Indeed, if we accept that people act under the influence of such forces which they cannot resist, why hold them accountable for their actions even by law, which considers acting under duress – in this case the duress of demons – as a basis for the exculpation of an accused person?
So if we asked the first tenant of the villa as Head of State why he annulled the June 12, 1993, presidential election, an act many consider wrong for the attendant economic waste and injustice to various stakeholders, he would be justified to respond that he couldn’t have acted otherwise considering the influence of such malevolent forces. And if it were possible to prosecute one of his successors posthumously over the loot being recovered offshore and said to belong to him, and ask him why he would engage in such rapacious plunder of the public till while in office, he could argue for his acquittal with a response that those “forces of darkness” made him do it.
And if we continued to blame the first occupant of the villa as civilian president for the disruptive “third term” project and some other wrongs linked to him while in office – like the corruption of the politics of a certain state with violence for which a renowned writer rejected a national honour he gave him – he might overturn our justification for blaming him by claiming that he acted under the influence of the same “forces of darkness.” And if we were to criticise one of his successors whose Minister of Finance and Coordinating Minister of the Economy was quoted as having said that the government under him lacked the political will to save for our country’s future, he might tell us it was the same evil forces that prevented him from saving, and sue for our understanding.
And for those wrongs for which we may feel justified in blaming our leader to whom Abati apparently alludes with the remark, “No Nigerian President should be in spiritual bondage because he belongs to all of us and to nobody,” he may deflect our blame by attributing them to the “spiritual bondage,” and ask us to bear with him, rather than take responsibility for such wrongs.
However, the most intriguing thing, for me, is that “the forces of darkness” said to plague Aso Villa do not prevent its occupants at the top from desiring to exhaust or extend their tenures in office. One of them, on leaving office, said he was stepping aside, implying his intention to step back in someday as he tried to do by trying to run for president. Another military Head of State like him sought to transmute into a civilian president, having set up sham political parties which a former Attorney General and Minister of Justice famously described as “the five fingers of a leprous hand.” Does that mean they would rather prolong their torment by those “forces of darkness”?
Another sought to wangle for himself an extra term in office. And yet another fought probably the most bitter and divisive election in our country’s history apparently to remain in the company of the same evil forces that had tormented him and his aides for almost six years.
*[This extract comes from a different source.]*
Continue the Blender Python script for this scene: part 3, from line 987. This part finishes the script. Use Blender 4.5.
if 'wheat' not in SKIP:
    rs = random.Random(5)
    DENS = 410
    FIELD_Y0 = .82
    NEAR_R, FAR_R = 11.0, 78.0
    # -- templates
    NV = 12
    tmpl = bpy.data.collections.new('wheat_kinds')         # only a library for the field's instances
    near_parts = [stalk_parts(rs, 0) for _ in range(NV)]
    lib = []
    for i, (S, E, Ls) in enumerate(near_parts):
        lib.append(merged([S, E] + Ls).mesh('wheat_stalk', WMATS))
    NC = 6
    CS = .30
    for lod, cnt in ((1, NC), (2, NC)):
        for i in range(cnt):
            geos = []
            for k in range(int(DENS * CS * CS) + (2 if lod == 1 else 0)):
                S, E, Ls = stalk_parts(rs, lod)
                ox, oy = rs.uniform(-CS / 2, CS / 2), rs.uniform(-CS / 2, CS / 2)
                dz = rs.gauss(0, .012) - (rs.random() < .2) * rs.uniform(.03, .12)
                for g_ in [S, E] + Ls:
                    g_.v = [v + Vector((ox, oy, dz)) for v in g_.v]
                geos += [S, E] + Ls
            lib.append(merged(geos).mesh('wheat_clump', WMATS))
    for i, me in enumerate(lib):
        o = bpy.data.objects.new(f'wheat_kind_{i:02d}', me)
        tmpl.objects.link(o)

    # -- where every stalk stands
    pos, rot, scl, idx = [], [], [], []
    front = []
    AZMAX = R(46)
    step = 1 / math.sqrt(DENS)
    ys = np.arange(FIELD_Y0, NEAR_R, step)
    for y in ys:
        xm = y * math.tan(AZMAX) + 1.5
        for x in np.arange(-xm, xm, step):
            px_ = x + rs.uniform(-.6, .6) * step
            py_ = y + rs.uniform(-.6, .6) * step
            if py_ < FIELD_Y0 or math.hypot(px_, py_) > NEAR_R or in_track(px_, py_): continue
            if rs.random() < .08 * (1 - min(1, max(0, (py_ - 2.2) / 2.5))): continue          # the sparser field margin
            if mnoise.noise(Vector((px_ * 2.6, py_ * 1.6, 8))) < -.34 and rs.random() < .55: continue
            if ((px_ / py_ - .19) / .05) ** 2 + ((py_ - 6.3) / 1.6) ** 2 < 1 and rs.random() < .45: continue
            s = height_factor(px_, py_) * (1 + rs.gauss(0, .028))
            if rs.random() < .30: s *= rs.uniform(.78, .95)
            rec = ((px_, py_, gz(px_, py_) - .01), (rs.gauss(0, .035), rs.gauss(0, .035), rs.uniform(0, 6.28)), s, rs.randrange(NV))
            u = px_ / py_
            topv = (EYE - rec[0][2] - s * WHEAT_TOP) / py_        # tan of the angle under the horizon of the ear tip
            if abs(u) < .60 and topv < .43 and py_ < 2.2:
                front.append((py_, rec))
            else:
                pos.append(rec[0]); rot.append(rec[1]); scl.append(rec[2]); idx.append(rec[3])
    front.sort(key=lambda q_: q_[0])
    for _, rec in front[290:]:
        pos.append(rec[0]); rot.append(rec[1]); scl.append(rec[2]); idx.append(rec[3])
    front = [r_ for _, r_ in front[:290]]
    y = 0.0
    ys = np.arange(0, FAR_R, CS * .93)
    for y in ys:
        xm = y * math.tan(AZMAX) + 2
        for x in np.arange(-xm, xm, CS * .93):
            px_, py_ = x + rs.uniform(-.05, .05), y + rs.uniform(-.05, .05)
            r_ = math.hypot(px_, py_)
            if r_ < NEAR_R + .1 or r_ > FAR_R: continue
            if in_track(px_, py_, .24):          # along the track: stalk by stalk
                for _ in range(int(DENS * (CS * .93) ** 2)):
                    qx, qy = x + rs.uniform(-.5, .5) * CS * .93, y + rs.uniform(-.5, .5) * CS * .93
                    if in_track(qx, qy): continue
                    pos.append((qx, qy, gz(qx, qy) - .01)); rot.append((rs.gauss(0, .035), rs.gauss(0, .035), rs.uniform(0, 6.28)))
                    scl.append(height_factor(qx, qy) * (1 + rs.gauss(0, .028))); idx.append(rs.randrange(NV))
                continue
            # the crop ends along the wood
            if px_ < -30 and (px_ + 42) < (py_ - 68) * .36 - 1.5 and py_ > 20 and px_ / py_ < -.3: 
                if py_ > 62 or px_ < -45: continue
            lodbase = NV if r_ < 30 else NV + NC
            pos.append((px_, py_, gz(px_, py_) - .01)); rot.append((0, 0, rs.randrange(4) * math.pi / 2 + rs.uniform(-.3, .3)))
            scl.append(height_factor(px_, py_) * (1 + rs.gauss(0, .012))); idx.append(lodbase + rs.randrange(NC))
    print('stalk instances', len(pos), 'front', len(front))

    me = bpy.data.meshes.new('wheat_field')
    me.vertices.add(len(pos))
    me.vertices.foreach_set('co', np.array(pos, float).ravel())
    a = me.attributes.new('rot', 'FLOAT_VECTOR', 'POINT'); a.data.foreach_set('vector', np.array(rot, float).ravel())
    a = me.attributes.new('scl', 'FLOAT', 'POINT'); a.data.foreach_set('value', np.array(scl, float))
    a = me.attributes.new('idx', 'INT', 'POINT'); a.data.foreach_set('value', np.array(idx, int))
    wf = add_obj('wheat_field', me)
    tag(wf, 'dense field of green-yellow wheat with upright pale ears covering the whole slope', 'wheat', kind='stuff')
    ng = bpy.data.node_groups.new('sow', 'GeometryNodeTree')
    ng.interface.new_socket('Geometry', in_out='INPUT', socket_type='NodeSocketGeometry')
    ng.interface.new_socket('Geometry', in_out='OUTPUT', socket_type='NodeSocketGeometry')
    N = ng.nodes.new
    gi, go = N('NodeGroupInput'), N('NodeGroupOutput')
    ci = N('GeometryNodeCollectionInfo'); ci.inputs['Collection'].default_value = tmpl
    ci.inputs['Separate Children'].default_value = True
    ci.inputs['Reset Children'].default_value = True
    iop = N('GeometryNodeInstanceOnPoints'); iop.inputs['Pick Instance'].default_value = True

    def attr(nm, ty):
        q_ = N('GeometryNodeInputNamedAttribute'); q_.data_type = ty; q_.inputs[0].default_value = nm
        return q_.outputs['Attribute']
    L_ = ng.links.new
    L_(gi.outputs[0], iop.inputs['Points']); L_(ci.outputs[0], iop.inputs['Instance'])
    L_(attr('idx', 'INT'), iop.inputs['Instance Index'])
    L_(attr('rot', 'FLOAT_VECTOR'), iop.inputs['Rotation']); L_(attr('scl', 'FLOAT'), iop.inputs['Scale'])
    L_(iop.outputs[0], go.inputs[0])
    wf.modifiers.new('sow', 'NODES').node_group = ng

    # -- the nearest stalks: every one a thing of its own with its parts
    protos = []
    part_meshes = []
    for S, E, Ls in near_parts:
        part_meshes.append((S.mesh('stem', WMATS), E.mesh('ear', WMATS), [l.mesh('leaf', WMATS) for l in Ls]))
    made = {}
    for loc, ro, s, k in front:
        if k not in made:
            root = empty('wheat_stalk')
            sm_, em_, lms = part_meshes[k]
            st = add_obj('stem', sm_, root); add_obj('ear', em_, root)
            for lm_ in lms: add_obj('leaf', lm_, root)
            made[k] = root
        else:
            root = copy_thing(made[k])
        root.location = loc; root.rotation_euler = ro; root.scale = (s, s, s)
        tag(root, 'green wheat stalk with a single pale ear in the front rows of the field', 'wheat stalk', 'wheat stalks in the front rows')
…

Then think of this: in most cases they parted ways with the said “forces of darkness” with better stories to tell about their personal finances. Yet we are expected to believe that the forces, if they exist, are not being maligned as unkind to them.
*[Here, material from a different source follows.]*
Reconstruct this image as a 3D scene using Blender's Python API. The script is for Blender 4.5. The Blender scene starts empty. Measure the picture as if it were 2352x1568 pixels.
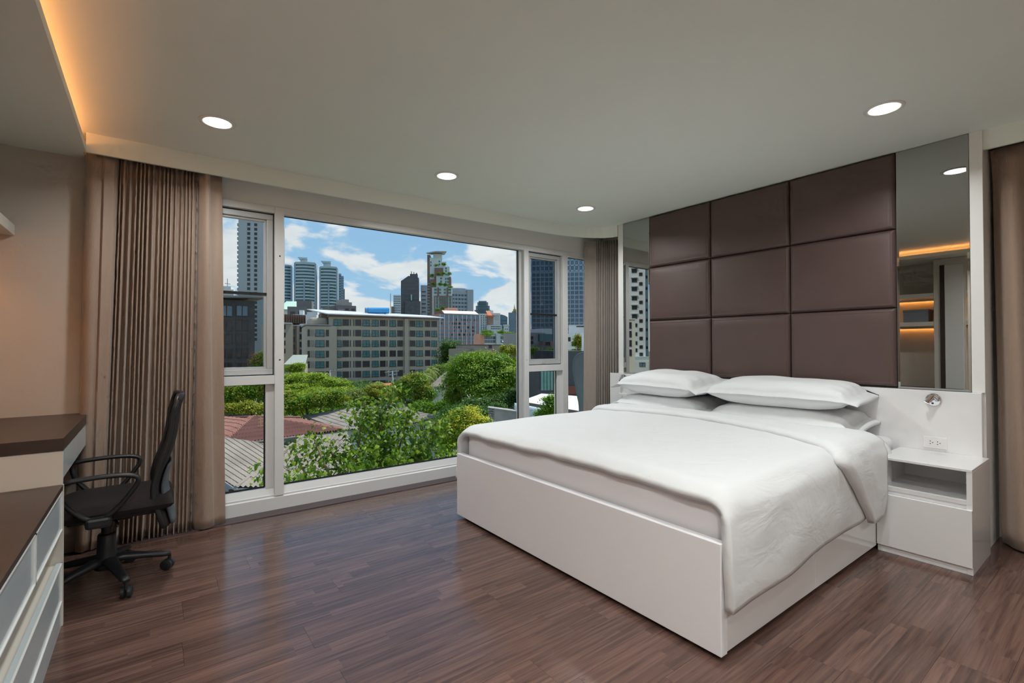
import bpy, math, random
import numpy as np
from mathutils import Vector, noise as mnoise

random.seed(7)
RNG = np.random.default_rng(11)
sc = bpy.context.scene
C = sc.collection
R = math.radians

# ------------------------------------------------------------------ camera
FPX = 1107.4                     # focal length in pixels of the 2352 wide frame
YAW, PITCH, ROLL = R(53.235), R(0.54), R(-0.201)
EYE = np.array([0.0, 0.0, 1.25])
FW = np.array([math.cos(PITCH)*math.cos(YAW), math.cos(PITCH)*math.sin(YAW), math.sin(PITCH)])
_rt = np.array([math.sin(YAW), -math.cos(YAW), 0.0])
_up = np.cross(_rt, FW)
RT = math.cos(ROLL)*_rt + math.sin(ROLL)*_up
UP = -math.sin(ROLL)*_rt + math.cos(ROLL)*_up
cam = bpy.data.cameras.new('camera')
cam.sensor_width = 36.0
cam.lens = FPX/2352*36.0
cam.clip_start, cam.clip_end = 0.05, 6000
cam_o = bpy.data.objects.new('camera', cam)
C.objects.link(cam_o)
from mathutils import Matrix
cam_o.matrix_world = Matrix(((RT[0], UP[0], -FW[0], EYE[0]), (RT[1], UP[1], -FW[1], EYE[1]),
                             (RT[2], UP[2], -FW[2], EYE[2]), (0, 0, 0, 1)))
sc.camera = cam_o

# ------------------------------------------------------------------ colour management
vs = sc.view_settings
vs.view_transform = 'Standard'
vs.look = 'None'
vs.exposure = 0.0
vs.gamma = 1.0
vs.use_curve_mapping = False

# light paths: enough for a white room, no caustics
cy = sc.cycles
cy.max_bounces = 8; cy.diffuse_bounces = 4; cy.glossy_bounces = 4; cy.transmission_bounces = 4; cy.transparent_max_bounces = 10
cy.caustics_reflective = False; cy.caustics_refractive = False
cy.sample_clamp_indirect = 6.0
cy.use_adaptive_sampling = True; cy.adaptive_threshold = 0.07; cy.adaptive_min_samples = 14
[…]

Here, for the avoidance of doubt, is a summation of Abati’s views to which I respond: “When Presidents make mistakes, they are probably victims of a force higher than what we can imagine. Every student of Aso Villa politics would readily admit that when people get in there, they actually become something else. They act like they are under a spell. When you issue a well-crafted statement, the public accepts it wrongly. When the President makes a speech and he truly means well, the speech is interpreted wrongly by the public. When a policy is introduced, somehow, something just goes wrong … Those mistakes don’t look normal … I am therefore convinced that there is an evil spell enveloping this country. We need to rescue Nigeria from the forces of darkness. Aso Villa should be converted into a spiritual museum, and abandoned … I am tempted to suggest that this is indeed a country in need of prayers …The President … can make wrong decisions based on the cloud of evil around him.”
All the wrongs Abati attributes to “the forces of darkness” can be rationalised or explained in existential terms. For instance, if a president appoints his speechwriters based on primordial considerations rather than merit, and in spite of their questionable competence, then he may end up with speeches marred by embarrassing flaws including plagiarism, on which his critics may pounce.
I think Nigerians are already praying in excess, alas with hardly any proof that our prayers are being answered, unless we do not pray for the good life and a united, just, peaceful, prosperous, well-governed and corruption-free nation. If prayers could generate revenue, Nigeria could be the richest country in the world. Though a very prayerful nation, we import a wide range of goods from an atheist, prayerless nation like China without seeming to ponder what gives a nation that doesn’t pray such an edge of productivity over one that prays.
My favourite definition of prayer is by the American philosopher and transcendentalist Ralph Waldo Emerson. He says, “Prayer is the contemplation of the facts of life from the highest point of view.” It is like reckoning that we cannot pray a bridge over a river with folded hands; but with the right knowledge of bridge building and effort we can build a bridge over a river even without praying. Nor can we pray ourselves to economic prosperity amid unbridled corruption and a poor work ethic. Or expect our prayers to be answered if misaligned with our actions, like praying for peace while fomenting crises.
I believe we can overcome “the evil forces” in Aso Villa with positive and patriotic action. And if we abandon the villa and build a new one, can’t the same forces relocate to the new one and haunt its inhabitants such that they continue to make wrong decisions that derail our collective destiny?
– Oke, a poet and public affairs analyst, lives in Abuja.